Tonga were put in a compromised position, but they were keen to play, and they deserved credit for that, Foster said.

 

"I'd like to think we're not just going to focus on the scoreline and say this was a game that shouldn't have happened because, I think, for the Tongan people, it was an important game, and it was equally important for us to go out there and start what could be a long year.

 

"In today's environment you take what you can get," he said.

 

Foster said Tonga always played well at World Cups. But in the years between, the World Rugby calendar made it difficult for their No1 team to play consistently.

 

It had been a good performance for the All Blacks.
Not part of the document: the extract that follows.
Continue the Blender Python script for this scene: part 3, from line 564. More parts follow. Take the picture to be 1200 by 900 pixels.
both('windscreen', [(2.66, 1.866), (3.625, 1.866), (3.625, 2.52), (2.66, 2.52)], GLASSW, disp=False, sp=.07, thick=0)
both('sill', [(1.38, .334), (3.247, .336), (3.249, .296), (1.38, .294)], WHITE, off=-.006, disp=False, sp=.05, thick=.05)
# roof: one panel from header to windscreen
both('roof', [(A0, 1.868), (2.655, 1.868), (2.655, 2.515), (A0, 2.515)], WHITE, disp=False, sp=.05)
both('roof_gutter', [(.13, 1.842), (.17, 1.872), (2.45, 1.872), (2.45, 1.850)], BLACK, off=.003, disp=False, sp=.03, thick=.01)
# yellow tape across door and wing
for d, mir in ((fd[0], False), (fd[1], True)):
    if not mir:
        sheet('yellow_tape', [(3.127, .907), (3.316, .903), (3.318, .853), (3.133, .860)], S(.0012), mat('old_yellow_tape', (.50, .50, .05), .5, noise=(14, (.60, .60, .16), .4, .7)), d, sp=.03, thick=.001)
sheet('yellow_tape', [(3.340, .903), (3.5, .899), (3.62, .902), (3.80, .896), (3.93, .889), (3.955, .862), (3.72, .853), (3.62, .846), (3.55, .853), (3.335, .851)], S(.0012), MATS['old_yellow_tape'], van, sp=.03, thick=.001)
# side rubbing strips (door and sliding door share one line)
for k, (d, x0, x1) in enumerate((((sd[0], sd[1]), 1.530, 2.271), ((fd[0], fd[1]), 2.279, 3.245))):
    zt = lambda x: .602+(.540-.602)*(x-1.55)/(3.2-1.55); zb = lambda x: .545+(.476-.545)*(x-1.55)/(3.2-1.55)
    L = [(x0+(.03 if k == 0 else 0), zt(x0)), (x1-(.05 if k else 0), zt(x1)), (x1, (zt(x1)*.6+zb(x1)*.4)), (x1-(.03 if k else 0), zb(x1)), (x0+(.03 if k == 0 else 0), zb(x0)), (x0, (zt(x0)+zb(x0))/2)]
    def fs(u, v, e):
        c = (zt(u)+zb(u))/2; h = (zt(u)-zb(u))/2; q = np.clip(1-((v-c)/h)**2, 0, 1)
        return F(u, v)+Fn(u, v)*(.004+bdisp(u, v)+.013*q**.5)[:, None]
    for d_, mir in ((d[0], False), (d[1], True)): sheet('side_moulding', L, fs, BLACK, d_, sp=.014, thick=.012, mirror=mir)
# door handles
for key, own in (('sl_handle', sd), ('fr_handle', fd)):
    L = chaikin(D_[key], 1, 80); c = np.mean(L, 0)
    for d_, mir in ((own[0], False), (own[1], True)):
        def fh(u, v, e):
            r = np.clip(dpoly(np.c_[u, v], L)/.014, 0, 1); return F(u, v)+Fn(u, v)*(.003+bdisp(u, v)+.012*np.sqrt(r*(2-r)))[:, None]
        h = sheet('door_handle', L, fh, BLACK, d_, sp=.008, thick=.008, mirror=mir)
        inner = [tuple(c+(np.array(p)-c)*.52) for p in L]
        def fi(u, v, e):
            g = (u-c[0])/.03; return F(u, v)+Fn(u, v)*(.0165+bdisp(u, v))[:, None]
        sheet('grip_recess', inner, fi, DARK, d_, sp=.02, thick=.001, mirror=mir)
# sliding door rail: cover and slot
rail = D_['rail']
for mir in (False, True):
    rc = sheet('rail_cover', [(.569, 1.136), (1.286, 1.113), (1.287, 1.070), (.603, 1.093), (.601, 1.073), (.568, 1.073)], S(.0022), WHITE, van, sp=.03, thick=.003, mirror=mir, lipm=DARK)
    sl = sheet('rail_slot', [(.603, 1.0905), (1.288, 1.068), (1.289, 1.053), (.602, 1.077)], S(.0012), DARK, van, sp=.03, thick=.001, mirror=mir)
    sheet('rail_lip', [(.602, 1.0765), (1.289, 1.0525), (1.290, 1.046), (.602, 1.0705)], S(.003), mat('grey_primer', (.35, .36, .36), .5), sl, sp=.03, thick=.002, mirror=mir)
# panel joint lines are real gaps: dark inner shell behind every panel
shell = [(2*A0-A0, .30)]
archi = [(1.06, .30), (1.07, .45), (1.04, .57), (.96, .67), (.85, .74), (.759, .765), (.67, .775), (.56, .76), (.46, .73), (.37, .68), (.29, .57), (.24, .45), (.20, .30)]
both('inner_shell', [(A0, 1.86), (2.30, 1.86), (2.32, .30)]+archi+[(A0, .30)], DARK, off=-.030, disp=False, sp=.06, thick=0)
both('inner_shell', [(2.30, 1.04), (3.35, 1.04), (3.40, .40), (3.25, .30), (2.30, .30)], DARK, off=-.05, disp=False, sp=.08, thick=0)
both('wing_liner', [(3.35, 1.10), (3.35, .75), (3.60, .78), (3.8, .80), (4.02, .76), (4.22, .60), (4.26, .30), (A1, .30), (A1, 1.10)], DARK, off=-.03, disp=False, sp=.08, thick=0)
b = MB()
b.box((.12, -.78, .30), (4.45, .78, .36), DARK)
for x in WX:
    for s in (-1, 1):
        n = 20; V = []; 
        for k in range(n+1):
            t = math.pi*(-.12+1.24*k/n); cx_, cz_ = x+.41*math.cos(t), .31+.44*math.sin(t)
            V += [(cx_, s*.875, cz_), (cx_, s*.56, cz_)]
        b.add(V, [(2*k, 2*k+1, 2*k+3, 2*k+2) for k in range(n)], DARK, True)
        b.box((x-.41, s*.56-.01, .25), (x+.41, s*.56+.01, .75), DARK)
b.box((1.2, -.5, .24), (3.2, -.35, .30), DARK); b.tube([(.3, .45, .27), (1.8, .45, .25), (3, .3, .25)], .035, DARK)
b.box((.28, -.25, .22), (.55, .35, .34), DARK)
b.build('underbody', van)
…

There were occasions when they were under pressure, but Foster was happy with how they fought their way out of that without getting frustrated.

 

 

"Overall, I was really pleased with a lot of the skill level and some of the shape that we put out on the park," he said.

 

Foster said the four debutants, second five-eighths Quinn Tupaea, halfback Finlay Christie, prop George Bouwer, and flanker Ethan Blackadder could be proud of their performances.

 

Five-try scorer wing Will Jordan, who made his starting debut, had shown his speed, but also his ability to get into the right position at the right time. On the other wing, George Bridge didn't have as many chances but would be better for the outing.

 

Foster said he was pleased with fullback Damian McKenzie's return.

 

"He looked calm. I think in the last two months his decision-making at the back has been really accurate. He's gone from the guy that just did the dazzling runs, and getting some wrong, to now he's distributing, he's kicking well, he's coming in and giving us that two-sided attack that we love to have," he said.

 

Captain Sam Whitelock was pleased with the way the leaders kept the team on their goals while there was growth in several of the younger players.

 

Flanker Dalton Papalii was an example of who played well.

 

Whitelock said it would have been better if Tonga had more of a build-up for the game, but at the same time, the preparation had been compact for the All Blacks.

 

Whitelock said having another Super Rugby franchise in New Zealand, Moana Pasifika would be good. While it might test depth, it would develop football as well and improve the depth of all the Pacific nations.